Postal service runs out of cash, fire all postmaster.

Anonymous said...

I'm not a postal employee and have never been, but...why do I see a person following around a mail carrier. That person is in a different vehicle and shadows that person for 8 hours? That's crazy! If the mail carrier is not delivering the mail and mail is coming back or the people are complaining, THEN do something. But I see 20 year mail carriers being followed. Are you kidding me? Why don't the follow the executives around to see if they are being efficient.

Anonymous said...

This is not much of a crisis. I worked at USPS in both management and craft positions. We were preparing for this back in 2002 the last time things were bad. Once The USPS is out of cash or close to it, they can simply slash what they pay to all their employees. If they don't have the money, and can't borrow the money, then the union contracts are worth less than the paper they're printed on. Even if they slashed pay by 50%, where in this economy would most of these employees run to anyway?
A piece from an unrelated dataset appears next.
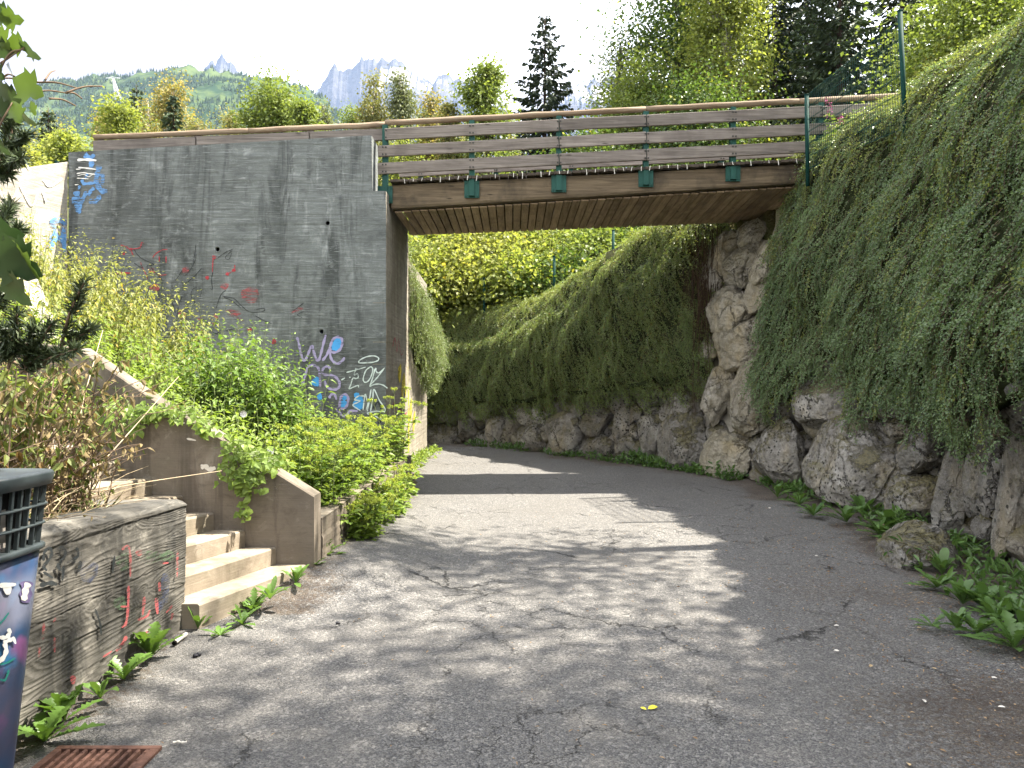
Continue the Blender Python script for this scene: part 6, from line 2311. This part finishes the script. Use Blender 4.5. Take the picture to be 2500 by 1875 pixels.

That's still over $13 per hour at half pay. The mail will move on. This is much ado about nothing.

Anonymous said...

RIF 40-50% of management slugs...NOW!!!!!

Anonymous said...

Stop Saturday delivery, we don't need it.

Anonymous said...

Your a moron

Anonymous said...

How about if the USPS looks at the Union contracts it has. I have been to many postal facilities and seen the "break" rooms of employees sitting watching TV's because the contract says they need to be in the building to get paid and cannot be laid off after 3 years. Why not use what you have the best way possible like any other business has to.